By Alan Baldwin
(Reuters) – Formula One will seek to avoid a scenario where a new points-paying Saturday sprint race format being trialled this season could decide the title, according to managing director Ross Brawn.
The sport wants to host three sprint races in 2021, with the first at Silverstone in July and the second scheduled for Monza in September.
The venue for the third has yet to be decided, with the United States in October and Brazil in November mentioned as the most likely candidates. Both have hosted title-deciding races in the past.
Under the new format, qualifying will switch to Friday with points awarded on Saturday to the top three drivers in a short 40 minute race to decide Sunday’s starting grid.
Those extra points could, in theory, be enough to clinch the title although the current battle between Mercedes’ seven times world champion Lewis Hamilton and Red Bull’s Max Verstappen looks like going the distance.

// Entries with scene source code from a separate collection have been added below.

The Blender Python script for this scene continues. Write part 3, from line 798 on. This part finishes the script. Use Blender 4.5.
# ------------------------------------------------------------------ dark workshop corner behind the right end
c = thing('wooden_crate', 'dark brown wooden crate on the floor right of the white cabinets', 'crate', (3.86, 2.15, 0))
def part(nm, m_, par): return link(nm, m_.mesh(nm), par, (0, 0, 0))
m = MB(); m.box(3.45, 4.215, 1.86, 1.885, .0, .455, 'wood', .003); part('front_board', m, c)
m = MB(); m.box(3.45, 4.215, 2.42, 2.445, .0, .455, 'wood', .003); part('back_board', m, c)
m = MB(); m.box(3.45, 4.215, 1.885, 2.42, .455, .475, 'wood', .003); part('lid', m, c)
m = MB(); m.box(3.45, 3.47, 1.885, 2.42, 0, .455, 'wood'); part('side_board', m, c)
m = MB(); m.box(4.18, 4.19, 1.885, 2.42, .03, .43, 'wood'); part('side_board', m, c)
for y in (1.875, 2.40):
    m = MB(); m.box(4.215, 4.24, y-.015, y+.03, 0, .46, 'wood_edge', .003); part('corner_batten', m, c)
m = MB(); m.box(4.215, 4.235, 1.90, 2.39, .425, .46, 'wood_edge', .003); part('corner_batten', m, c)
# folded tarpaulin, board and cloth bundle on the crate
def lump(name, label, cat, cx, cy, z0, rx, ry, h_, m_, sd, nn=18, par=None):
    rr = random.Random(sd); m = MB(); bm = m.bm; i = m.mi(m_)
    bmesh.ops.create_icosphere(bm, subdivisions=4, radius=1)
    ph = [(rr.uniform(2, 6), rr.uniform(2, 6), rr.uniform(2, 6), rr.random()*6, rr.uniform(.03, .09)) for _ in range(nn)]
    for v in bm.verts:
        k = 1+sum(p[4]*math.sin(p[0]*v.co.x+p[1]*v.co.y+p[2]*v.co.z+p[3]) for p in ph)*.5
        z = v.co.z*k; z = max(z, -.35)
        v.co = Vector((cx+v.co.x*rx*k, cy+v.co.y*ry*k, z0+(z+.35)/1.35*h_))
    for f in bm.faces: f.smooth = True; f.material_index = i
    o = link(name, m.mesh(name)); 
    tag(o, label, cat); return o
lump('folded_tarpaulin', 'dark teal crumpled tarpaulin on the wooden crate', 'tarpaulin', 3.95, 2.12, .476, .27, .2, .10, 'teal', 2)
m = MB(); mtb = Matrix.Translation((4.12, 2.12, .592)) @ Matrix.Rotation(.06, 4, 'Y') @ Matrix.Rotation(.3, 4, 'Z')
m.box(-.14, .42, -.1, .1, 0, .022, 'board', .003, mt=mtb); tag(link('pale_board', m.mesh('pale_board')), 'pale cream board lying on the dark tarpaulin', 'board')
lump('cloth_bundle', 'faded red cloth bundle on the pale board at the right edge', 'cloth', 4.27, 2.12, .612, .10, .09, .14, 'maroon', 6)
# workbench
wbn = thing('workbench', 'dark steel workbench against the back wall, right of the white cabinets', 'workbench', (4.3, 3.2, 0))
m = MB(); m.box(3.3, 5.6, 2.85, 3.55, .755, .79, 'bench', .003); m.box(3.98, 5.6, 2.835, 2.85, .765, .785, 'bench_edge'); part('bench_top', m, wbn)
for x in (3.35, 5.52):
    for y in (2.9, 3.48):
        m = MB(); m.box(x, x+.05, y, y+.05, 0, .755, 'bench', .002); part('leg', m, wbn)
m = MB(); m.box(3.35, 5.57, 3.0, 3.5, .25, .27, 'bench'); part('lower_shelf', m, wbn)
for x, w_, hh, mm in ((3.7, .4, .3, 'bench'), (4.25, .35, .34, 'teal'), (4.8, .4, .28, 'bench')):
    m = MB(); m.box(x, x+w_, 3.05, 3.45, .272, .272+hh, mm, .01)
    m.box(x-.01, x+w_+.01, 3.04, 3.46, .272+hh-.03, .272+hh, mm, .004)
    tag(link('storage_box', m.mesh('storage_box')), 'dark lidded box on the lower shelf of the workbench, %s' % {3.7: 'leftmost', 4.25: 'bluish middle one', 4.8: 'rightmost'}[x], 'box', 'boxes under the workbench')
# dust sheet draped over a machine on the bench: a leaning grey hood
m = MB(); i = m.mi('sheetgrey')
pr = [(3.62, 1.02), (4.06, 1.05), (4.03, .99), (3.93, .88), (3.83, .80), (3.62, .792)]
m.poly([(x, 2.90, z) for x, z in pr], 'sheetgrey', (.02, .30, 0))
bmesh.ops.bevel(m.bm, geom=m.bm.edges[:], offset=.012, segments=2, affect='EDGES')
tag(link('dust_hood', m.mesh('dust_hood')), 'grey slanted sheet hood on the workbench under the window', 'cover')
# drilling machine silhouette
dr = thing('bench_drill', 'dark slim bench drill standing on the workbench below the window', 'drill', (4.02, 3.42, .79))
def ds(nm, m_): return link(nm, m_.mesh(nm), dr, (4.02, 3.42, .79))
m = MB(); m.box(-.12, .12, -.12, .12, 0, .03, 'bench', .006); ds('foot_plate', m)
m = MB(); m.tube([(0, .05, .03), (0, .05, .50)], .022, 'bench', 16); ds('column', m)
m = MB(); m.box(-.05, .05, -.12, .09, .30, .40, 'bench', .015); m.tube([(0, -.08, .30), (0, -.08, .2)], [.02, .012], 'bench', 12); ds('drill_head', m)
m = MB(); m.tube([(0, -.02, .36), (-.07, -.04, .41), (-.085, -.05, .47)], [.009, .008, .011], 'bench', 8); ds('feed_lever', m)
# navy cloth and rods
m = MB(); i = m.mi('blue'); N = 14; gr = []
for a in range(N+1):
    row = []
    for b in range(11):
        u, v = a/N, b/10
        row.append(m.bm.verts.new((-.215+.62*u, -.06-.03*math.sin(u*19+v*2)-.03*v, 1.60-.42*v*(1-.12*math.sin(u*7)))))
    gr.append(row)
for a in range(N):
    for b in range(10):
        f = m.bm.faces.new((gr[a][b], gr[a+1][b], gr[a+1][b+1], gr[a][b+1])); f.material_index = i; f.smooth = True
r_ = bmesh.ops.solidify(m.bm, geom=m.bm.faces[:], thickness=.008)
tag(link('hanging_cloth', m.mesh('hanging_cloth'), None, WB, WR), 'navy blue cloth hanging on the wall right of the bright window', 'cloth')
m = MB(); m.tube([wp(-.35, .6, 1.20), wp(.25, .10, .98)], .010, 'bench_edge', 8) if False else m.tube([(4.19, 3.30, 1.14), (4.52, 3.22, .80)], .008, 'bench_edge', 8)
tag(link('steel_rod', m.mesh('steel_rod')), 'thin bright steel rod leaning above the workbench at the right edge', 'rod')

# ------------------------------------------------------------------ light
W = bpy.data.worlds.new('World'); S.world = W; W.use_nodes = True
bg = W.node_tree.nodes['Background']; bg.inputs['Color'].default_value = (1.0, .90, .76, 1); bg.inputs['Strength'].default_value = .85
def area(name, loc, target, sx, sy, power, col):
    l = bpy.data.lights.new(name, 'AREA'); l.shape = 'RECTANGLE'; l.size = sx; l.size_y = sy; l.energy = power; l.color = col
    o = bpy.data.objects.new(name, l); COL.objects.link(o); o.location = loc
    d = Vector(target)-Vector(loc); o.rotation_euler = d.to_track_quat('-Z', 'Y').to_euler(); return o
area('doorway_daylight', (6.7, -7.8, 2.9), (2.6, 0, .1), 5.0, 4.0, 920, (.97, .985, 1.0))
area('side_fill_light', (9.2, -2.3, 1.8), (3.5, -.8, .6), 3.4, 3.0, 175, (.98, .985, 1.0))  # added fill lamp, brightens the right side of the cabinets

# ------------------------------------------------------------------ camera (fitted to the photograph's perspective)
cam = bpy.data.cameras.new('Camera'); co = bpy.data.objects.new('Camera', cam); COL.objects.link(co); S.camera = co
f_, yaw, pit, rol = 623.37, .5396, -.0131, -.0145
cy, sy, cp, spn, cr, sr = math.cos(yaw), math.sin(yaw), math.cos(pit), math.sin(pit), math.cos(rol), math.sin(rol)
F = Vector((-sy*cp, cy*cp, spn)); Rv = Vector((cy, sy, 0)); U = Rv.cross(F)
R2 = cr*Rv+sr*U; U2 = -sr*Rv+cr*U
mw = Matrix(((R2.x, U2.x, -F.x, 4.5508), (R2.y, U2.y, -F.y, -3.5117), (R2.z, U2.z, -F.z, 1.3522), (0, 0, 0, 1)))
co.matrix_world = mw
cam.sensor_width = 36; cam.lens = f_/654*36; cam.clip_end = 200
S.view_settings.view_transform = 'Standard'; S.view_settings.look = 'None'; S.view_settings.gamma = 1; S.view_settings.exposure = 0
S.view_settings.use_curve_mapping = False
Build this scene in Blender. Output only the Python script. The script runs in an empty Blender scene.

The pair are so far separated by just four points after six rounds.
“We’d probably want to avoid the title being decided on a Saturday,” Brawn told reporters in a briefing ahead of Sunday’s French Grand Prix.
“If we went to the last race and a driver could win the championship on Saturday by winning a sprint event, that could bring an added dimension but I think we’ll just try to avoid it while we find out how successful it is.
“We want to pick an event ideally a few races before the end of the season and we always want to pick tracks where we think the racing can take place in a short format with overtaking opportunities and a little bit of tyre degradation.
“I don’t think we want to do it at the last race.”
Brawn said he understood purists might be unhappy with the proposed change but he urged them to hold judgement and give the format a chance.
He said the sprint race would give promoters and broadcasters more of a show with three meaningful days as well as potentially appeal to a new and younger audience of fans.
Brawn likened it to short-format cricket compared to Test matches, saying the former had attracted new fans for the traditional offering.
“We will never force this through if it’s clearly not a success,” he promised. “There’s no incentive in doing it if the audience don’t engage.
“I think one of the great things about what’s happening is that it’s three races, it’s not the season…If we don’t get the response we hope, then we’ll put our hands up and stay the way we are.”